What are those Supreme fans like, eh? They’ll cop anything! A paperweight made from a stack of US banknotes? No problem! A pair of Supreme chopsticks? I’ll take two! An actual house brick? Yeah, why not — and chuck in an inflatable kayak while you’re at it.
How about a hoodie with an iconic image of two drag artists on it? Or an photo of a beautiful thong-wearing trans performer? No? So this is what you mean when you talk about a skateboard’s drag resistance.
Last week, Supreme unveiled its latest collaboration in the form of a capsule collection with the Nan Goldin photography archive. Consisting of a coach’s jacket, a hoodie, three T-shirts and three skateboards, the collection featured work from Nan’s landmark 1986 visual diary, The Ballad of Sexual Dependency. And you know, what? It looked mega. Objectively so — colourful, beautiful, raw and real. So it obviously sold out in a matter of minutes like pretty much every other Supreme drop, right?
Wrong. As noted by New York Times reporter Matthew Schneier on Twitter, “It’s six hours after the Supreme drop hit and there are still plenty of Nan Goldin pieces available… never seen anything like this before… I think the children just don’t know what to do with Nan Goldin… no one’s taught them the Ballad of Sexual Dependency, bless them”.
It would appear that way, based on this Reddit thread, and these low, low ratings on Supremecommunity. Even a cursory glance at the comments section of a Hypebeast article about the collab reveals, what we’re going to describe as, a veritable smorgasbord of asshattery. “15 yr old boys gunna be wearing shirts w trannies . Lol,” an avatar-less Taylor laughed out loud. “MISS ME WITH THAT GAY SHIT,” StraightForward shouted. “Sell this to the California SJW fuckboys,” suggested major tom, in a post that, when you consider we’re discussing skateboarding — one of the 20th century’s most enduring forms of counterculture — is a pretty un-countercultural thing to say, isn’t it. (Ground control to major tom: you’re named after a fictional astronaut in a song by an orange-haired bisexual man, hun).
Full disclosure: I’m not a skateboarder. I think people should just walk! But even I know that skateboarding is meant to full of the kind of misfits and outcasts that Nan made a career out of documenting. Marginalised kids freaking out old people on the pavement. Disaffected youths starting fires (literal and metaphorical). Reading these comments, it’s almost as if — *sideways look to camera* — Supreme’s relentless churn of hype-drumming, uber-capitalist merch trade has driven out the very people that it was supposed to appeal to in the first place?
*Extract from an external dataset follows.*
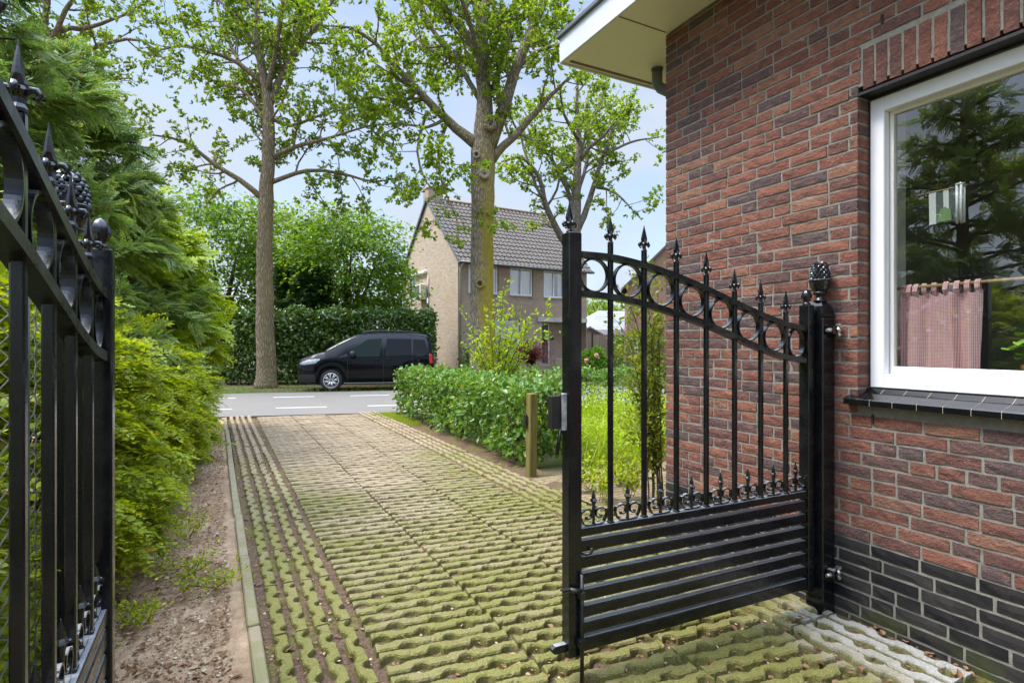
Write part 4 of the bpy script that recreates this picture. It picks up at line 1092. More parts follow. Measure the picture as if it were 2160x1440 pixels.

Then of course, there’s the possibility that Supreme knew that. That their Nan Goldin collaboration has been precision designed to give the echo-chambering hypebros a scare. “I did this for the kids,” Nan said in an interview with Vogue, “I’m looking forward to seeing teenagers skating on my images and wearing them. To my mind, people have become so conservative, especially the millennials — it’s like the 1960s never happened — so I like the idea of them being exposed to my real world.” And so do we. It’s just a shame she had to be exposed to theirs in the process.